Many legacies mark his story. First, the plucky pioneers of the 1820 Settlers, scratching out farms on the Cape frontier. Second, the empire-builders like Cecil Rhodes, whose vaulting imagination saw a British dominion stretching from Cape to Cairo. And third, today’s urban professionals and suburban retirees, who keep up neat lawns in Constantia, Parktown or Grahamstown, and continue to send their children to schools like Bishops and Michaelhouse. It is a colonial inheritance, one many profess to despise, yet one no one seems able to live without. The parliamentary system remains one based on Westminster; liberation politicians rail against “colonialism” by wanting everything to be written in English; and even
the sons of Struggle heroes end up sipping G&Ts at Anglo gentleman’s clubs.
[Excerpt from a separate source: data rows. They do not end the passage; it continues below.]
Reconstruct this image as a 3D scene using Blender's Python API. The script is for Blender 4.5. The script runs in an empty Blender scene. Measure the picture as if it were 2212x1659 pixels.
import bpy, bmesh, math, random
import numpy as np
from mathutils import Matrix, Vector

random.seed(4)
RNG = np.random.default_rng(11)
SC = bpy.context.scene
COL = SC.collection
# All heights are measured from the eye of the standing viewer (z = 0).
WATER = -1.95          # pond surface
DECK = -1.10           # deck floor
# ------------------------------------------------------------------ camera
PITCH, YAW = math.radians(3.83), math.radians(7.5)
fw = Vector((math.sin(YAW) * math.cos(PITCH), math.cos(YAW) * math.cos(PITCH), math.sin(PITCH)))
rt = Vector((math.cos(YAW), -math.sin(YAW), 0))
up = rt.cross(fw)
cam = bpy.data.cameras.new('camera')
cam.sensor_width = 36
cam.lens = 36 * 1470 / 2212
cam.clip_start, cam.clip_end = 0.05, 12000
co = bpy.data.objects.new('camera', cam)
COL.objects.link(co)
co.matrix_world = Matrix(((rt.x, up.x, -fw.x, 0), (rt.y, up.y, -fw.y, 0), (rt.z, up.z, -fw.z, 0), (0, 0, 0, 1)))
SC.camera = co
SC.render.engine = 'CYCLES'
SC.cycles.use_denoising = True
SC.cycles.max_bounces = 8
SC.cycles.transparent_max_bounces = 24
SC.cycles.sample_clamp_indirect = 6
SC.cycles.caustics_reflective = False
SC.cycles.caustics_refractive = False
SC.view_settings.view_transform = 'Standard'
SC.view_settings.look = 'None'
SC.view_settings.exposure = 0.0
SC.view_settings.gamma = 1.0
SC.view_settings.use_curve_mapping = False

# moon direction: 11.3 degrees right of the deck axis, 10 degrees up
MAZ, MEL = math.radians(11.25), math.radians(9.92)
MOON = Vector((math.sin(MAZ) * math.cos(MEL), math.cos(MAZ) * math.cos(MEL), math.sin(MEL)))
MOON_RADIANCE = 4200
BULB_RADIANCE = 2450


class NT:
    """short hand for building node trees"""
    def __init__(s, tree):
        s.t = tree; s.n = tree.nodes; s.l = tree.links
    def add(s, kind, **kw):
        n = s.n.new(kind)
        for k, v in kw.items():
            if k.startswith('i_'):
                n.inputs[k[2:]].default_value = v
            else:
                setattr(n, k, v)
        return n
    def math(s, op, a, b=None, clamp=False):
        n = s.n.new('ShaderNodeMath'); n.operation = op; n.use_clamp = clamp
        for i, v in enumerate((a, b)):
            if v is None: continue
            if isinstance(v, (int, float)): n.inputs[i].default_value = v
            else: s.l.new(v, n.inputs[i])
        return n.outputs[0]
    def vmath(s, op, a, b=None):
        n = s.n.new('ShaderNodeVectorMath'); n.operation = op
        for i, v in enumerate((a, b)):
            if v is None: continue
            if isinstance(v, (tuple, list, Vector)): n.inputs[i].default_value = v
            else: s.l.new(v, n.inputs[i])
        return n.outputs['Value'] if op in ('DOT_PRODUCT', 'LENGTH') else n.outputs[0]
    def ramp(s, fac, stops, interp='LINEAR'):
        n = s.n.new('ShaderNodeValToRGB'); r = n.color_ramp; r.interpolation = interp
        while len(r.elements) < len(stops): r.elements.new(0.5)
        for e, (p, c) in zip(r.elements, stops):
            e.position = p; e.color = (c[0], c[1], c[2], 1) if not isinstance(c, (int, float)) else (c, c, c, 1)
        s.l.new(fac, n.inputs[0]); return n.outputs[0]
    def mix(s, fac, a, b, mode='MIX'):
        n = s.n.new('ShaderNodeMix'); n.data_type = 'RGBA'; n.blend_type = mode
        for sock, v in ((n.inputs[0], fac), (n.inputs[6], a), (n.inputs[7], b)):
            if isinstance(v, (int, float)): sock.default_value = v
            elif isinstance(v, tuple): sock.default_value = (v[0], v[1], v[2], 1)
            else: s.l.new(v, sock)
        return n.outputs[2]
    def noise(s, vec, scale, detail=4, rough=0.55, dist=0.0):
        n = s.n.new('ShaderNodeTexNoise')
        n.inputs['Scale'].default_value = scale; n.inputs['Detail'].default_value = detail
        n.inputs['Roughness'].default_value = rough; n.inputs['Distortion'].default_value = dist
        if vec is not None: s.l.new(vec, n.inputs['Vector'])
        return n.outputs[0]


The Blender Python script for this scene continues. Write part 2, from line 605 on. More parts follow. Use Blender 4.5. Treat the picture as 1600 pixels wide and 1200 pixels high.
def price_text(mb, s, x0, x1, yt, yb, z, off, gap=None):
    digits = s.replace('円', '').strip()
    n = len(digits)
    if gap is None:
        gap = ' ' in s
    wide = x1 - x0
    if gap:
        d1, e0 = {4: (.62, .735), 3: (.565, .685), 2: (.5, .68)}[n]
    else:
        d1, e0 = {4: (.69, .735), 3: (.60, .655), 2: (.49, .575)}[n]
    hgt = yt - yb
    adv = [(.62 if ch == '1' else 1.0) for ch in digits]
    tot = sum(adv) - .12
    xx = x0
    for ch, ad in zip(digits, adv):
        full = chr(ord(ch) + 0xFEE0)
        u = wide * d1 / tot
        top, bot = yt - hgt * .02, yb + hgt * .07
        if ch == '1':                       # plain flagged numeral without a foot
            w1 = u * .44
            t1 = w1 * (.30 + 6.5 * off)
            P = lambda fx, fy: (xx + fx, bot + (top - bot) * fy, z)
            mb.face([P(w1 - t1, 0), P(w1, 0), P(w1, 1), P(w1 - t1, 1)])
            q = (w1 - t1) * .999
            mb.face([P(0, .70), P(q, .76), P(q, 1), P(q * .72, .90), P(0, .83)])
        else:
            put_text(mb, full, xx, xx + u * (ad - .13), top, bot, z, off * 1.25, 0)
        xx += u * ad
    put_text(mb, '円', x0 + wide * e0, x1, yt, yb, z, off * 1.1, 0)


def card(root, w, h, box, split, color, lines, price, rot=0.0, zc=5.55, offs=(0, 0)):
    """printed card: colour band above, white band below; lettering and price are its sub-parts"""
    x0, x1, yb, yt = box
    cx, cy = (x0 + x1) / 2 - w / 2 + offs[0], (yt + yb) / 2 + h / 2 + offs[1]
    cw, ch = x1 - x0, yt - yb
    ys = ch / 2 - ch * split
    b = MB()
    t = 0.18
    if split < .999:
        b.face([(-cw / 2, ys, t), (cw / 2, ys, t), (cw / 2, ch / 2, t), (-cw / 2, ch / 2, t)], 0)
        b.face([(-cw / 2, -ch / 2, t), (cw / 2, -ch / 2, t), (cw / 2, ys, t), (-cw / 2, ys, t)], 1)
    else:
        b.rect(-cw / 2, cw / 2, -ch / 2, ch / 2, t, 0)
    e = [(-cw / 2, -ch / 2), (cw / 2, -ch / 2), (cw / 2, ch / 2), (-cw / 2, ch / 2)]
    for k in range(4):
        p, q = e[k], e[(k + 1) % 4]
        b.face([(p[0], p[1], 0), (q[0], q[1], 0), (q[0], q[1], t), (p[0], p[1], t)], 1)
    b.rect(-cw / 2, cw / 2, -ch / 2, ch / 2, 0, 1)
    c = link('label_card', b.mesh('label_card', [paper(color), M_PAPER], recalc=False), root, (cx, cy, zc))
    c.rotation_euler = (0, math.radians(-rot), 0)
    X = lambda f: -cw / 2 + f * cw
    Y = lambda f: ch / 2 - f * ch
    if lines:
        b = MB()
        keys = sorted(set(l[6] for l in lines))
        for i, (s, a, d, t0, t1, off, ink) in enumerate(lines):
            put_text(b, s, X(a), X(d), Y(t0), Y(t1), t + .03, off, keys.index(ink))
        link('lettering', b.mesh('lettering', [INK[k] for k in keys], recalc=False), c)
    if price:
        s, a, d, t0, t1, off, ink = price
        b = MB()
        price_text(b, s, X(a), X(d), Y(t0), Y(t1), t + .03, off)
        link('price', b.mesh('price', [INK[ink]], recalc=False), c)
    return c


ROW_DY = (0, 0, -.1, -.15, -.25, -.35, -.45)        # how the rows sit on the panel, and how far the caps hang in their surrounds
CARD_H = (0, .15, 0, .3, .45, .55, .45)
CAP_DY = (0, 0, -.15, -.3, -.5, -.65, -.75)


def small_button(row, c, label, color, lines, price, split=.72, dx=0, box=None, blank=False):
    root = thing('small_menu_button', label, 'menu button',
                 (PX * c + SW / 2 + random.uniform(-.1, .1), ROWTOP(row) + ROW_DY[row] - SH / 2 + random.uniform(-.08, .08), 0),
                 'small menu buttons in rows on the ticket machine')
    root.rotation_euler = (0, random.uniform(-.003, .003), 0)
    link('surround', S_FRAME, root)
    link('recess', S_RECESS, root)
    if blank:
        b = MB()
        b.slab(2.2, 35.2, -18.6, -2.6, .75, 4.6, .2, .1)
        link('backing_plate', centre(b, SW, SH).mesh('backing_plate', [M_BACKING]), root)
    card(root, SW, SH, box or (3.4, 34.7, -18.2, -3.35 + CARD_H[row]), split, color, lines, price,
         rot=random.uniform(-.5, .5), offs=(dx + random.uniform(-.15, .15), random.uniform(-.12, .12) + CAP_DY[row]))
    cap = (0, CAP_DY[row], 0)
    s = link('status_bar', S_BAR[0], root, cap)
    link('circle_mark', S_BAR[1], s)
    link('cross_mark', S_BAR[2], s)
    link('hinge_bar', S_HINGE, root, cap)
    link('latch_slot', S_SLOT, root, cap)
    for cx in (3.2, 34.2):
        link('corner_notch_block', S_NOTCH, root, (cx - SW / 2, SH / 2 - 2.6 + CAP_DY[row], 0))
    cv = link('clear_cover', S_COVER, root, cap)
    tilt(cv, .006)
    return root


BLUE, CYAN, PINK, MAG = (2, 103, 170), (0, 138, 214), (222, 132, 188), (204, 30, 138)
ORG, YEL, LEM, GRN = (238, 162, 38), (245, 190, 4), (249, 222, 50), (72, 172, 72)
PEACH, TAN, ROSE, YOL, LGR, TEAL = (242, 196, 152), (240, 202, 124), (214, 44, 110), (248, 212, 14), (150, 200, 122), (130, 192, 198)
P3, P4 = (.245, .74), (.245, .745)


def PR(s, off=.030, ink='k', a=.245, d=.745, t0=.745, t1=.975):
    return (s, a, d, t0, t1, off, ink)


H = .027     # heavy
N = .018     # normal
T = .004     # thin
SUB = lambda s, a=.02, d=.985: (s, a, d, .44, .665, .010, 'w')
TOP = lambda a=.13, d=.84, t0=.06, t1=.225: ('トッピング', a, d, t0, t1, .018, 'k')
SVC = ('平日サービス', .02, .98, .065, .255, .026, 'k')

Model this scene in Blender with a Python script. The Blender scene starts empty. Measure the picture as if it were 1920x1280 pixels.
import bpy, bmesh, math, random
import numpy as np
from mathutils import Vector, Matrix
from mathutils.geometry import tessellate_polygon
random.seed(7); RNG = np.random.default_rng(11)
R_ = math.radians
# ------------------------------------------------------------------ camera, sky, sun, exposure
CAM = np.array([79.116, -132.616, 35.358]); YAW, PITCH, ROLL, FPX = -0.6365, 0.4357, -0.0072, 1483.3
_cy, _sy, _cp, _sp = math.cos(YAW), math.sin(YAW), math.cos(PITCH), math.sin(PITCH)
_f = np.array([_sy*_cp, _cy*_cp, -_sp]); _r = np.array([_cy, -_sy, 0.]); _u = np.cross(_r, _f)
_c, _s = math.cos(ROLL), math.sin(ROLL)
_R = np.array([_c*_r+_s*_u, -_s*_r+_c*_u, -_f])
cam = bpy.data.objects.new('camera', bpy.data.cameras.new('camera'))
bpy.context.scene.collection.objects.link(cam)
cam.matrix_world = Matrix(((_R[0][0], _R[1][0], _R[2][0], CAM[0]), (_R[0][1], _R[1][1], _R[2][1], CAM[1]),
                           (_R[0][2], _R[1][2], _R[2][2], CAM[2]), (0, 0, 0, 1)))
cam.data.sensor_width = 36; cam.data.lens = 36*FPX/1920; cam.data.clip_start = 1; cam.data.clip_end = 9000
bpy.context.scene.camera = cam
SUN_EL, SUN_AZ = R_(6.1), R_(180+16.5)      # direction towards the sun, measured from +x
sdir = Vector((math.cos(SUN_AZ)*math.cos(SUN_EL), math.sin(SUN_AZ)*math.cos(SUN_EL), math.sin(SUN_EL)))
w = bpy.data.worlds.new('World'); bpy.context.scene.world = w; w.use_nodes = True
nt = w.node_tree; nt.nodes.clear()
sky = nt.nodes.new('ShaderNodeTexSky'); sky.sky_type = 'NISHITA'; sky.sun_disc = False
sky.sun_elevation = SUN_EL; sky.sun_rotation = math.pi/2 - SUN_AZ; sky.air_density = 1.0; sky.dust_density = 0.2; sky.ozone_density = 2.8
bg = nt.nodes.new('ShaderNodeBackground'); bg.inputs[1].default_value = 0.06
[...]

Relations with neighbours have long been fraught. With the Zulus, memory fixes on Rorke’s Drift: 140 redcoats fending off thousands of warriors. The tale is usually cast as simple oppression, yet it sits in the shadow of the Mfecane – the scattering that saw the Zulu Kingdom drive hundreds of thousands of their neighbours out of the east of the country. With the Afrikaners, the bond is worse. The concentration camps of the Boer War left a permanent scar, even if the Afrikaner order that succeeded British rule from 1948 proved harsher still. The Englishman emerged successful, and over time has grown embarrassed by those victories. But not embarrassed enough to relinquish the air of superiority those victories gave him. He feels guilty, yet never quite guilty enough to believe he is wrong.

And what of him today? In one sense, much endures. The stone churches of Rondebosch are full at Christmas; the cricket pitches of the Eastern Cape still echo with leather on willow; and every Sunday lunch still produces a roast and a bottle of Stellenbosch red.

But in another sense, the tribe is thinning out. The familiar pressures – economic stagnation, affirmative action, the steady hum of crime – all point the same way. Many book their ticket to Perth or Surrey. Others, especially the older generation, stay put, yet indulge in late-night Anglophilia with BBC cookery shows or the Proms. Unlike the Afrikaners, who
forged an identity rooted in the soil, the Anglo-South Africans have always been slightly at sea: identifying more with their national than their cultural identity, more South African than English, and yet never quite either.

It is not certain that the Anglo-South Africans as a people will survive another century at Africa’s southern tip. But their buildings, their schools, their churches, their cricket fields – these will remain. If they vanish, it will be as the Cheshire Cat did: leaving behind the grin, the voice, and the faint smell of Sunday lunch.